This paper develops efficient preconditioned iterative solvers for incompressible flow problems discretised by an enriched Taylor-Hood mixed approximation, in which the usual pressure space is augmented by a piecewise constant pressure to ensure local mass conservation. This enrichment process causes over-specification of the pressure when the pressure space is defined by the union of standard Taylor-Hood basis functions and piecewise constant pressure basis functions, which complicates the design and implementation of efficient solvers for the resulting linear systems. We first describe the impact of this choice of pressure space specification on the matrices involved. Next, we show how to recover effective solvers for Stokes problems, with preconditioners based on the singular pressure mass matrix, and for Oseen systems arising from linearised Navier-Stokes equations, by using a two-stage pressure convection-diffusion strategy. The codes used to generate the numerical results are available online.

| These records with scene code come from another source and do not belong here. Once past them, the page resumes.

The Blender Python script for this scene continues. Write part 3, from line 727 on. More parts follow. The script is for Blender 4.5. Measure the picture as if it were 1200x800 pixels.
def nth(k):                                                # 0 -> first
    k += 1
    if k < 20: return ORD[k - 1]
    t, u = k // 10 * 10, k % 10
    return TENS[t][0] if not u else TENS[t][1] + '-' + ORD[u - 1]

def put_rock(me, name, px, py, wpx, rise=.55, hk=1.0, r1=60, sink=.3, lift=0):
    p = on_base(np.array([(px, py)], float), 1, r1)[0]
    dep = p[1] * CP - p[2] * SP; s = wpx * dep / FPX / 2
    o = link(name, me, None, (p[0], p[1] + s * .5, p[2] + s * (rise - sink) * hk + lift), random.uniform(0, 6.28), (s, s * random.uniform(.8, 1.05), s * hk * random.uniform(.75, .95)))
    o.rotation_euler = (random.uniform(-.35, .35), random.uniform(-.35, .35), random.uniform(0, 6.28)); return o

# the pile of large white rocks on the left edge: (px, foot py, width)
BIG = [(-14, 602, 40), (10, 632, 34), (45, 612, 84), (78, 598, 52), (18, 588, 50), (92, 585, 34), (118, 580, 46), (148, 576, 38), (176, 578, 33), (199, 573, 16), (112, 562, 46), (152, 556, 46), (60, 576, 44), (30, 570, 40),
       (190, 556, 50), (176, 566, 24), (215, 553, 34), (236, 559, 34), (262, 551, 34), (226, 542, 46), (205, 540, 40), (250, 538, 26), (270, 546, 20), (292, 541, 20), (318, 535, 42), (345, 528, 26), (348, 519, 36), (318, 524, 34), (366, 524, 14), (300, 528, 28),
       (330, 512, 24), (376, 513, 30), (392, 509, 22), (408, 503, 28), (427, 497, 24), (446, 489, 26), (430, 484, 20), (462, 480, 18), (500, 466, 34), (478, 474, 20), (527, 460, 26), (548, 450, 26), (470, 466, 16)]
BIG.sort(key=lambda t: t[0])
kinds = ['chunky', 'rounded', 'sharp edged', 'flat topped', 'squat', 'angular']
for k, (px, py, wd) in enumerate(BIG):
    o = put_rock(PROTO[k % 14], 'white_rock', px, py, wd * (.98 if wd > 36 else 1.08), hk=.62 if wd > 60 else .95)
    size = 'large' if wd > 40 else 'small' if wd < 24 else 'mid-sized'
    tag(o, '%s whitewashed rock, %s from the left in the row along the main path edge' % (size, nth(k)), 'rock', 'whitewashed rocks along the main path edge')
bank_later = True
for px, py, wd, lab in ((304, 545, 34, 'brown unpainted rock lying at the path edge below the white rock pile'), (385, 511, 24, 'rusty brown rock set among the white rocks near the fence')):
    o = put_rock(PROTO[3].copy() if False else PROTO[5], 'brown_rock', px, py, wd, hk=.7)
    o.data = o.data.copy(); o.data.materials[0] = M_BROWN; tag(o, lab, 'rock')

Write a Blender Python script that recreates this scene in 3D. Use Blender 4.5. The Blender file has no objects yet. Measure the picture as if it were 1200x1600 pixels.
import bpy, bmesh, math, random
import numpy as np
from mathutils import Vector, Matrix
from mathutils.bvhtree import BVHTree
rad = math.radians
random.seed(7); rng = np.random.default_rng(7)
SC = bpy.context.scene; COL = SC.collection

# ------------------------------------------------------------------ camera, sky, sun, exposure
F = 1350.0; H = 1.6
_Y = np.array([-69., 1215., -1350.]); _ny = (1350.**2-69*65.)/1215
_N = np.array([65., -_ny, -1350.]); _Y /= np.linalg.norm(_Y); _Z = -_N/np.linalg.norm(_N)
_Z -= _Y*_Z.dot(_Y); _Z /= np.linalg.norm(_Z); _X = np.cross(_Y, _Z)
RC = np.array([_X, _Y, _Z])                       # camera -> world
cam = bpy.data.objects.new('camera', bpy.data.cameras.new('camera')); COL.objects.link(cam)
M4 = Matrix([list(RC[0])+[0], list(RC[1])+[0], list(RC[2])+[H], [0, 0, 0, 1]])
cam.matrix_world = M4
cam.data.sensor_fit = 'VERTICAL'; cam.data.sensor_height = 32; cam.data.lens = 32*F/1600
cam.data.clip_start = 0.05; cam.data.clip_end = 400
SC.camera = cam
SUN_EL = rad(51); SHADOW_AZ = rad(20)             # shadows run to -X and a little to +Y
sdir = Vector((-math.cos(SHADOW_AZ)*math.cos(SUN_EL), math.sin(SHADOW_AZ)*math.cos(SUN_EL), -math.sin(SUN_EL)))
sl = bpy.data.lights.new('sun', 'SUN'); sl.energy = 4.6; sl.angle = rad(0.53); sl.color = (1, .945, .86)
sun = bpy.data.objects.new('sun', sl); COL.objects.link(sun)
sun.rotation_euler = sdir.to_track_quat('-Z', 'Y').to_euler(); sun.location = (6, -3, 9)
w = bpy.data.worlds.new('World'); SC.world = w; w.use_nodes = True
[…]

翻译：本文针对采用富集Taylor-Hood混合逼近离散的不可压缩流动问题，开发了高效的预处理迭代求解器。该方法通过在标准压力空间中添加分片常数压力基函数来确保局部质量守恒。当压力空间由标准Taylor-Hood基函数与分片常数压力基函数共同定义时，这种富集过程会导致压力超定问题，从而增加了相关线性系统求解器的设计与实现难度。我们首先描述了这种压力空间定义方式对相关矩阵的影响。接着，基于奇异压力质量矩阵的预处理方法，展示了如何恢复Stokes问题的有效求解器；同时针对纳维-斯托克斯方程线性化产生的Oseen系统，采用两阶段压力对流-扩散策略实现了高效求解。文中数值实验的代码已开源发布。